Monday, April 14, 2008

Do you hear what I hear?

Last night as our group was gathered around the fire, my curiosity got the better of me. I asked if anyone there had a transcendent experience of God. In most groups, you can talk about sex, theology, painful personal experiences and all sorts of struggles rather freely. We’ve grown accustomed to doing what my Grandma used to call hanging out our dirty laundry for all the world to see. But sharing an inexplicable outside the reality realm experience of God, a time when you were at your most vulnerable and connected to some shimmering sense of all that is Holy, that is most difficult.
It is difficult for several reasons, I think. One reason is the sheer inability of words to transmit the Reality which cannot be confined to words. Jewish tradition has it right. We cannot say the Name of God no matter how many words we use. I told my story of sitting on a mountain top at the end of a hike, surrounded by friends and strangers, watching the sun rise, seeing and feeling the world ablaze with the Glory of God, being caught up as one with creation. At the end of my telling, my friend Janet said, “Is that all? Is there more?” I laughed at the absurdity of trying to capture God experience, God presence, God among us in prosaic words.
Yet we must try to share our experiences of the mystical movements of God in our soul lives. How else can we know and be known by others who are struggling as we ourselves are, trying to find God in our daily living? How else can God know that we noticed His/Her presence among us unless we tell what happened, poor substitute though it might be for the Reality we felt in our whole selves? So some of us tell of hearing God’s voice speak, hearing a Word that brought new revelation to our lives. One tells the story of being at an Easter sunrise service at the Grand Canyon, led by a Freewill Baptist pastor, turning as the sun rose to see, really see the faces of believers lit not just by the sun but by the sure knowledge that death is vanquished because Jesus still lives. Our stories were different but in the telling of them, for a fleeting moment in time, our faces and hearts were illuminated and warmed by the memory of God among us.
Another reason we don’t share our mystical memories of God is fear of being judged and found wanting. In this new Age of Reason, mystics are prophets without honor in their hometowns. We give awards for preaching and a good preacher can write a book of sermons. Peace and social justice activists get newspaper stories and have flesh and blood people and programs to work with and on. Teachers have students who learn the books and stories of the Bible, students who ask questions and learn the faith of their fathers and mothers as they craft a faith of their own. Mystics have themselves and God.
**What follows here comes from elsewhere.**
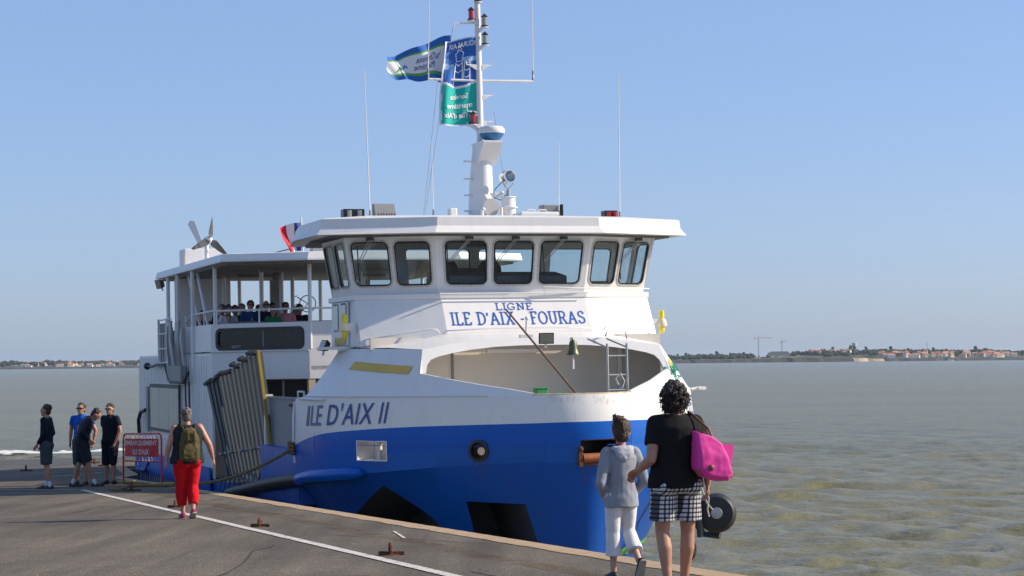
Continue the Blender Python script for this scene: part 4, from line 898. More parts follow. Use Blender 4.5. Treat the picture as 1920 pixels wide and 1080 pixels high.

During Eastertide, I give thanks for all those women and men two thousand years ago who shared the inexplicable experience of Resurrection with their world and with me. The stories I read in the Bible can no more capture the reality of their experiences than my words can capture my mountain top experience. Thank God they kept on telling the story whether they were believed or not, whether they were judged or not, whether they were understood or not. The retelling of those stories, the rehearing of those words, the renewal of life after death grows more powerful each year as my treasure chest of God Presence continues to be filled.
It is enough that I speak my story, that others speak their stories, and that we honor our mystical knowledge of God. Like the people at Pentecost, we all are amazed and perplexed, wondering what it all means, but willing to speak our truths whether we are understood or not. Someone hears, and Someone understands. I am content.